◆ DIRECTIONS FOR THIS TASK
In the records that follow, show each line where the word "picture" is present.

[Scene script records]
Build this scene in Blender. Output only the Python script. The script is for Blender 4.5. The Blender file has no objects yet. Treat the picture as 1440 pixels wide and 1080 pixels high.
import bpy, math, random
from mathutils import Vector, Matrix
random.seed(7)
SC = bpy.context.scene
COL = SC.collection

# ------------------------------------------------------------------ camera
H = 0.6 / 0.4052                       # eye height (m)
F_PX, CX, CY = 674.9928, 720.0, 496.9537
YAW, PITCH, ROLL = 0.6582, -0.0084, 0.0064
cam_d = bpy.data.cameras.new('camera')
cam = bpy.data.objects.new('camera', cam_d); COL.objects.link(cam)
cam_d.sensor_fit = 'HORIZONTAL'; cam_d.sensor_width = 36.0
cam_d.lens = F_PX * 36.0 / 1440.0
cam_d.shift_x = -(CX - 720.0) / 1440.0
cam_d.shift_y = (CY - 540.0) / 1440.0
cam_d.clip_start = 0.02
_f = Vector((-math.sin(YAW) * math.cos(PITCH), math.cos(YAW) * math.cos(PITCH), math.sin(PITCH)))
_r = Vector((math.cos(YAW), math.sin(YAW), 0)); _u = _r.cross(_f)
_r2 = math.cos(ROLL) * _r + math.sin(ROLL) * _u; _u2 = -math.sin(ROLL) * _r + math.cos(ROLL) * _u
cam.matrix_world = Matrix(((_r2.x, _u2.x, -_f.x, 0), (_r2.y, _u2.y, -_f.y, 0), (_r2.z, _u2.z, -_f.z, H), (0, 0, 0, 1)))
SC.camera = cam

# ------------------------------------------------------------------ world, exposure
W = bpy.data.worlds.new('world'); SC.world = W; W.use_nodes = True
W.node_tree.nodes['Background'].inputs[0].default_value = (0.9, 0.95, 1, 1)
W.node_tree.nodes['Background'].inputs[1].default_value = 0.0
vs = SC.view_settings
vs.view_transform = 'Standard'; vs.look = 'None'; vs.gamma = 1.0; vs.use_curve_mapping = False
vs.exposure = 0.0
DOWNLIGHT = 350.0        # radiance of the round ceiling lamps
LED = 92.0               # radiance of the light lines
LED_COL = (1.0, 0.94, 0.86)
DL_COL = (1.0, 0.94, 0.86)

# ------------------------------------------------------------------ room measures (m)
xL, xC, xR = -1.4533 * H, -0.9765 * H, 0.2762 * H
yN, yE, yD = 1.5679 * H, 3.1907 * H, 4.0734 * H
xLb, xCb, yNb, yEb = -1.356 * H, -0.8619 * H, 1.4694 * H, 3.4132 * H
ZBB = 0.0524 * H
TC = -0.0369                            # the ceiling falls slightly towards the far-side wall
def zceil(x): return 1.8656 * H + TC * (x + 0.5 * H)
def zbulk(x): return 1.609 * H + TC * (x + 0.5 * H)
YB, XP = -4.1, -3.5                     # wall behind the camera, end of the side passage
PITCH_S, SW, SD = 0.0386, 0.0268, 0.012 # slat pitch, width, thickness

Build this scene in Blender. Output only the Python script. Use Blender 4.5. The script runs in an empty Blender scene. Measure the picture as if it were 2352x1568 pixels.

◆ RESPONSE TO THIS EXERCISE
Build this scene in Blender. Output only the Python script. The script is for Blender 4.5. The Blender file has no objects yet. Treat the picture as 1440 pixels wide and 1080 pixels high.
Build this scene in Blender. Output only the Python script. Use Blender 4.5. The script runs in an empty Blender scene. Measure the picture as if it were 2352x1568 pixels.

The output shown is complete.